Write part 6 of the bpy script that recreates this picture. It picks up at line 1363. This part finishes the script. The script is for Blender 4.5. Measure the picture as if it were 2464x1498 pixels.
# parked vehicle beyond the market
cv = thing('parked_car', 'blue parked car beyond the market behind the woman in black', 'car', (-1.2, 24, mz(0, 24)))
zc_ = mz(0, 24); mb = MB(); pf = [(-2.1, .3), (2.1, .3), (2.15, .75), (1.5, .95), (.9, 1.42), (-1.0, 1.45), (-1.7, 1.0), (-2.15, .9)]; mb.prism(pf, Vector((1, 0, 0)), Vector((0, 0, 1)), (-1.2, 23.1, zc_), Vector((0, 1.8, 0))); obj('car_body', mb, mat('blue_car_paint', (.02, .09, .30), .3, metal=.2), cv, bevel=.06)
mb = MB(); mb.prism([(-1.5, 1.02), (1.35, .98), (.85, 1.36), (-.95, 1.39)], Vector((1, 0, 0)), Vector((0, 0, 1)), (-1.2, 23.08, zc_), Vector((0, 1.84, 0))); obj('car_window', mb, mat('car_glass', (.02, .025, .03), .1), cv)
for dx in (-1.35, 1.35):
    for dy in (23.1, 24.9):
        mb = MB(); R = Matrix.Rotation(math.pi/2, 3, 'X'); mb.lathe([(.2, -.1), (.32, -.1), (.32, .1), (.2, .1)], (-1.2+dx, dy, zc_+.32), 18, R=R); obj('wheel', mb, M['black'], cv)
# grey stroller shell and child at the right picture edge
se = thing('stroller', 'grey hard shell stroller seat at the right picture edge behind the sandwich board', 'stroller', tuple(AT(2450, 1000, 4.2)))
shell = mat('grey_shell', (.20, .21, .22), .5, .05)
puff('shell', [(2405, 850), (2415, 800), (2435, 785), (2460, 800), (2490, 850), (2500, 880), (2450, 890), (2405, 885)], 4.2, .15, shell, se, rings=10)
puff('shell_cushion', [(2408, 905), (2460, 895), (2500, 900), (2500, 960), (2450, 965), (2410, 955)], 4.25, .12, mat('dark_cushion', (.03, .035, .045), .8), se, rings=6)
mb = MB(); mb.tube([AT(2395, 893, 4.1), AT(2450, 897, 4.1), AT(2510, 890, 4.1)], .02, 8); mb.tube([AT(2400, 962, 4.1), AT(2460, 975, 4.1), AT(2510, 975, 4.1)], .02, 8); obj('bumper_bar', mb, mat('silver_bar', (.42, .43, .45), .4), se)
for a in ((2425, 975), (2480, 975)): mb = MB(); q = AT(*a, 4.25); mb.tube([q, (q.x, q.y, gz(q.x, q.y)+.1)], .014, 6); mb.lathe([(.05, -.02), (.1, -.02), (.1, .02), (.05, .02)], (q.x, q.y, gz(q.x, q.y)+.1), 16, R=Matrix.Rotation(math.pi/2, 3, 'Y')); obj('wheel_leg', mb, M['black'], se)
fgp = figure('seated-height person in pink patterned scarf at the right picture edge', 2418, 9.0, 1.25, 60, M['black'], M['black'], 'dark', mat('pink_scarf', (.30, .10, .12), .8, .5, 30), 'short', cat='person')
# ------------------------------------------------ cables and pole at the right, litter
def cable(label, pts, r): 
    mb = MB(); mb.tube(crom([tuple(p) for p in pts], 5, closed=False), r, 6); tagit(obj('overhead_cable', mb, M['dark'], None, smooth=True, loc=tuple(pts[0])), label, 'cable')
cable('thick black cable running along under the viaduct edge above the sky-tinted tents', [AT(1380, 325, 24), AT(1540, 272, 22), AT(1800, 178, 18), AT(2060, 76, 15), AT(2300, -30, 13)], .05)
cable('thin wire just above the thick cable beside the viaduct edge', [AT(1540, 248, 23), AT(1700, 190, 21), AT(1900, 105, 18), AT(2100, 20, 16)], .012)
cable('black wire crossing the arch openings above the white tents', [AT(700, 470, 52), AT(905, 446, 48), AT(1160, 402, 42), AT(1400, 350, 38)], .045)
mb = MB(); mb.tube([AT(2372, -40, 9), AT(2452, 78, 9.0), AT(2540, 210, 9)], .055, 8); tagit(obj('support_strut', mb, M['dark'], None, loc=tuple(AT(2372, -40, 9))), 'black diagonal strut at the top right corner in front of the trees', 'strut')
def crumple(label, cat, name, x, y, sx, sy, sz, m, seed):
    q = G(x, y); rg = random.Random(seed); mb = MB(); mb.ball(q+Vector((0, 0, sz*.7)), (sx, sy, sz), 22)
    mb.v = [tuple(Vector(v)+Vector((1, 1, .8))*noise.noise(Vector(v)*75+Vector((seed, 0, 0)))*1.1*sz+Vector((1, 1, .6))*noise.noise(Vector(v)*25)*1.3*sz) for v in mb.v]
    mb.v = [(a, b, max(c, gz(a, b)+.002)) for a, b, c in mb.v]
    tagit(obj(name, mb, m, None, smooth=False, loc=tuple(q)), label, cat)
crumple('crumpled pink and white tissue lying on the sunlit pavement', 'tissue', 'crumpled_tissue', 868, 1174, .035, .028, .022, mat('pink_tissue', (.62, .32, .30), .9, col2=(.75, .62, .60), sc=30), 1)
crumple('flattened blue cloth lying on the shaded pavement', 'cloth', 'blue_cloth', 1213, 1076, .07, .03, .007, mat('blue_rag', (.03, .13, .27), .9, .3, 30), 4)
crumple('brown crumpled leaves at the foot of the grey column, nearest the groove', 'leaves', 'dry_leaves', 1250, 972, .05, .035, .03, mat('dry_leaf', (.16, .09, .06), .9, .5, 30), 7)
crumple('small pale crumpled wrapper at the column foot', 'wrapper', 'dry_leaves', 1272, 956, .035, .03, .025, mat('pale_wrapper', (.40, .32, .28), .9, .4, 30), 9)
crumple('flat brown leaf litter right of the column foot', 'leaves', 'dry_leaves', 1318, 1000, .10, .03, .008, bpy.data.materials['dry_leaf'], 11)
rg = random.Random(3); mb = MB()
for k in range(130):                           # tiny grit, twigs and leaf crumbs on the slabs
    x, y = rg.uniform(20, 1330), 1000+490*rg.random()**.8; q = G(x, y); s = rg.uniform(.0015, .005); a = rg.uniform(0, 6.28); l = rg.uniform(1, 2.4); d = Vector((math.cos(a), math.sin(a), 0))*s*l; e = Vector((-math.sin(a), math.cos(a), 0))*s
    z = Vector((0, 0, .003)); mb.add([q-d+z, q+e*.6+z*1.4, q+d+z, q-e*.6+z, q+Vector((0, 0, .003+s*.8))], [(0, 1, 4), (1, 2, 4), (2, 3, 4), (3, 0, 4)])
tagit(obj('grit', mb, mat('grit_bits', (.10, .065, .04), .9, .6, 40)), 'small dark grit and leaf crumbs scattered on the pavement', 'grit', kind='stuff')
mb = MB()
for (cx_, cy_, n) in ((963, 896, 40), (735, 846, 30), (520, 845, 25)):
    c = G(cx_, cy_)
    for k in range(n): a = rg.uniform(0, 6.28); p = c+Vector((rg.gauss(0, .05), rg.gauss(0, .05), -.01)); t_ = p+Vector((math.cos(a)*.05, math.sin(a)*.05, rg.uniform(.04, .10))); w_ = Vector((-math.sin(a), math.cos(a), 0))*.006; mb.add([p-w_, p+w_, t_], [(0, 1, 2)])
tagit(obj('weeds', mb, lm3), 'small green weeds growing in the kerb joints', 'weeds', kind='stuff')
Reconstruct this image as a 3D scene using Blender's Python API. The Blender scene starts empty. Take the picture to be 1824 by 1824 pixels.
* * *
Among these entries, how many lines include the string "pixels"? Reply with the number by itself.

2